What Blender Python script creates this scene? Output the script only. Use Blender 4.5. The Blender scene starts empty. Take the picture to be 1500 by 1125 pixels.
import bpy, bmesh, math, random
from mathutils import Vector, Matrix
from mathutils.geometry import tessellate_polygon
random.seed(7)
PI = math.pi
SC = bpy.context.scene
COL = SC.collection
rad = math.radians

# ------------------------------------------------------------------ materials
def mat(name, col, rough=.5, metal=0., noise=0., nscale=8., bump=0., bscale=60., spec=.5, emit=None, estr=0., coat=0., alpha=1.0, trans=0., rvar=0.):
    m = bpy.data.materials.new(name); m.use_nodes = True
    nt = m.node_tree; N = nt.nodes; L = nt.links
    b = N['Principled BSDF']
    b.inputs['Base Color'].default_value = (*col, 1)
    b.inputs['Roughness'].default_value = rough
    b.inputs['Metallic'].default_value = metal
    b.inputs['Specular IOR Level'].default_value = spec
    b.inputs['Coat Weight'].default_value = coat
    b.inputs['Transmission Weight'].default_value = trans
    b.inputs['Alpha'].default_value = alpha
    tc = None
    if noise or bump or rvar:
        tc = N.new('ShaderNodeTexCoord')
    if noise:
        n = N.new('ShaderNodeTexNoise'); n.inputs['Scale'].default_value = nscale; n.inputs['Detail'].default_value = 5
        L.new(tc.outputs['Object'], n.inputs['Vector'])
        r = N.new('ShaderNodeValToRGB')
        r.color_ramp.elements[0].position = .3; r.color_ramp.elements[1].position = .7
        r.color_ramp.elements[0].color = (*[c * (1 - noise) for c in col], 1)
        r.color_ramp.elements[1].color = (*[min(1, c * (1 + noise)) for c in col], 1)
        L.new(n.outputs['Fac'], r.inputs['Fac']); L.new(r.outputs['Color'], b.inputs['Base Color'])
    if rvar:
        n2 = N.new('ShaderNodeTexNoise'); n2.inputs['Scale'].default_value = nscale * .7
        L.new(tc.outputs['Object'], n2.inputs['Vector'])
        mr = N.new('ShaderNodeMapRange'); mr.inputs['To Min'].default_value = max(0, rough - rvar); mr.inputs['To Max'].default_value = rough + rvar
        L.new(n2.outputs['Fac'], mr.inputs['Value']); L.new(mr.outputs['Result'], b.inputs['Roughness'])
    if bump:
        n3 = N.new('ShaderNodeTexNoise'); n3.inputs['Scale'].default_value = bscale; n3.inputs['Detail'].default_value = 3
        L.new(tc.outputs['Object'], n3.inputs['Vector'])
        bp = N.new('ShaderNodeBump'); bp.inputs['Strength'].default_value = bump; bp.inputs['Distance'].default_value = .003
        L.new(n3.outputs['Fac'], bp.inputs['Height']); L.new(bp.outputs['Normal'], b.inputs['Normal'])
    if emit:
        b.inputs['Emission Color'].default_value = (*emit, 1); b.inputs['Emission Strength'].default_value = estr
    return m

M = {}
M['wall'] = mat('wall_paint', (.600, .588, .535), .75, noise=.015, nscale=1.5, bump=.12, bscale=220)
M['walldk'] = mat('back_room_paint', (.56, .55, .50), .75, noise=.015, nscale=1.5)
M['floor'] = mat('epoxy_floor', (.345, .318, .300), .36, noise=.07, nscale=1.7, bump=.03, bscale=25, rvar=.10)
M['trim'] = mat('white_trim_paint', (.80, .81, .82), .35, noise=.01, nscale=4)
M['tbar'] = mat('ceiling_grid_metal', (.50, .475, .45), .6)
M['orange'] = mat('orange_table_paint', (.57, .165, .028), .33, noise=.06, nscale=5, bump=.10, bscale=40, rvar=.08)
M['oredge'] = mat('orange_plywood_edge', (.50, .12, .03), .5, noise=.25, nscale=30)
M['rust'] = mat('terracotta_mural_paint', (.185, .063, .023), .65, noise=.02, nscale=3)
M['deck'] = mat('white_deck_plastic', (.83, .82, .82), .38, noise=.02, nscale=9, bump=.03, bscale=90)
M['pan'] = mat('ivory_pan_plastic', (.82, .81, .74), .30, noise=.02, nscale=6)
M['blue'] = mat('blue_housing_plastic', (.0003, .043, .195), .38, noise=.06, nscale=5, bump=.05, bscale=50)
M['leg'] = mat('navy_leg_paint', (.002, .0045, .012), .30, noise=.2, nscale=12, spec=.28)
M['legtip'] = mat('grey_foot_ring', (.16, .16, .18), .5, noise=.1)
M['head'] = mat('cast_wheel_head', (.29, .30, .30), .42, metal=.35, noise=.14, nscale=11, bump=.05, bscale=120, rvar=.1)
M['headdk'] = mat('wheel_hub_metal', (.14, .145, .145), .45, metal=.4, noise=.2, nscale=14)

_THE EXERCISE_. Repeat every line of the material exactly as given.

_THE RESPONSE_.
What Blender Python script creates this scene? Output the script only. Use Blender 4.5. The Blender scene starts empty. Take the picture to be 1500 by 1125 pixels.
import bpy, bmesh, math, random
from mathutils import Vector, Matrix
from mathutils.geometry import tessellate_polygon
random.seed(7)
PI = math.pi
SC = bpy.context.scene
COL = SC.collection
rad = math.radians

# ------------------------------------------------------------------ materials
def mat(name, col, rough=.5, metal=0., noise=0., nscale=8., bump=0., bscale=60., spec=.5, emit=None, estr=0., coat=0., alpha=1.0, trans=0., rvar=0.):
    m = bpy.data.materials.new(name); m.use_nodes = True
    nt = m.node_tree; N = nt.nodes; L = nt.links
    b = N['Principled BSDF']
    b.inputs['Base Color'].default_value = (*col, 1)
    b.inputs['Roughness'].default_value = rough
    b.inputs['Metallic'].default_value = metal
    b.inputs['Specular IOR Level'].default_value = spec
    b.inputs['Coat Weight'].default_value = coat
    b.inputs['Transmission Weight'].default_value = trans
    b.inputs['Alpha'].default_value = alpha
    tc = None
    if noise or bump or rvar:
        tc = N.new('ShaderNodeTexCoord')
    if noise:
        n = N.new('ShaderNodeTexNoise'); n.inputs['Scale'].default_value = nscale; n.inputs['Detail'].default_value = 5
        L.new(tc.outputs['Object'], n.inputs['Vector'])
        r = N.new('ShaderNodeValToRGB')
        r.color_ramp.elements[0].position = .3; r.color_ramp.elements[1].position = .7
        r.color_ramp.elements[0].color = (*[c * (1 - noise) for c in col], 1)
        r.color_ramp.elements[1].color = (*[min(1, c * (1 + noise)) for c in col], 1)
        L.new(n.outputs['Fac'], r.inputs['Fac']); L.new(r.outputs['Color'], b.inputs['Base Color'])
    if rvar:
        n2 = N.new('ShaderNodeTexNoise'); n2.inputs['Scale'].default_value = nscale * .7
        L.new(tc.outputs['Object'], n2.inputs['Vector'])
        mr = N.new('ShaderNodeMapRange'); mr.inputs['To Min'].default_value = max(0, rough - rvar); mr.inputs['To Max'].default_value = rough + rvar
        L.new(n2.outputs['Fac'], mr.inputs['Value']); L.new(mr.outputs['Result'], b.inputs['Roughness'])
    if bump:
        n3 = N.new('ShaderNodeTexNoise'); n3.inputs['Scale'].default_value = bscale; n3.inputs['Detail'].default_value = 3
        L.new(tc.outputs['Object'], n3.inputs['Vector'])
        bp = N.new('ShaderNodeBump'); bp.inputs['Strength'].default_value = bump; bp.inputs['Distance'].default_value = .003
        L.new(n3.outputs['Fac'], bp.inputs['Height']); L.new(bp.outputs['Normal'], b.inputs['Normal'])
    if emit:
        b.inputs['Emission Color'].default_value = (*emit, 1); b.inputs['Emission Strength'].default_value = estr
    return m

M = {}
M['wall'] = mat('wall_paint', (.600, .588, .535), .75, noise=.015, nscale=1.5, bump=.12, bscale=220)
M['walldk'] = mat('back_room_paint', (.56, .55, .50), .75, noise=.015, nscale=1.5)
M['floor'] = mat('epoxy_floor', (.345, .318, .300), .36, noise=.07, nscale=1.7, bump=.03, bscale=25, rvar=.10)
M['trim'] = mat('white_trim_paint', (.80, .81, .82), .35, noise=.01, nscale=4)
M['tbar'] = mat('ceiling_grid_metal', (.50, .475, .45), .6)
M['orange'] = mat('orange_table_paint', (.57, .165, .028), .33, noise=.06, nscale=5, bump=.10, bscale=40, rvar=.08)
M['oredge'] = mat('orange_plywood_edge', (.50, .12, .03), .5, noise=.25, nscale=30)
M['rust'] = mat('terracotta_mural_paint', (.185, .063, .023), .65, noise=.02, nscale=3)
M['deck'] = mat('white_deck_plastic', (.83, .82, .82), .38, noise=.02, nscale=9, bump=.03, bscale=90)
M['pan'] = mat('ivory_pan_plastic', (.82, .81, .74), .30, noise=.02, nscale=6)
M['blue'] = mat('blue_housing_plastic', (.0003, .043, .195), .38, noise=.06, nscale=5, bump=.05, bscale=50)
M['leg'] = mat('navy_leg_paint', (.002, .0045, .012), .30, noise=.2, nscale=12, spec=.28)
M['legtip'] = mat('grey_foot_ring', (.16, .16, .18), .5, noise=.1)
M['head'] = mat('cast_wheel_head', (.29, .30, .30), .42, metal=.35, noise=.14, nscale=11, bump=.05, bscale=120, rvar=.1)
M['headdk'] = mat('wheel_hub_metal', (.14, .145, .145), .45, metal=.4, noise=.2, nscale=14)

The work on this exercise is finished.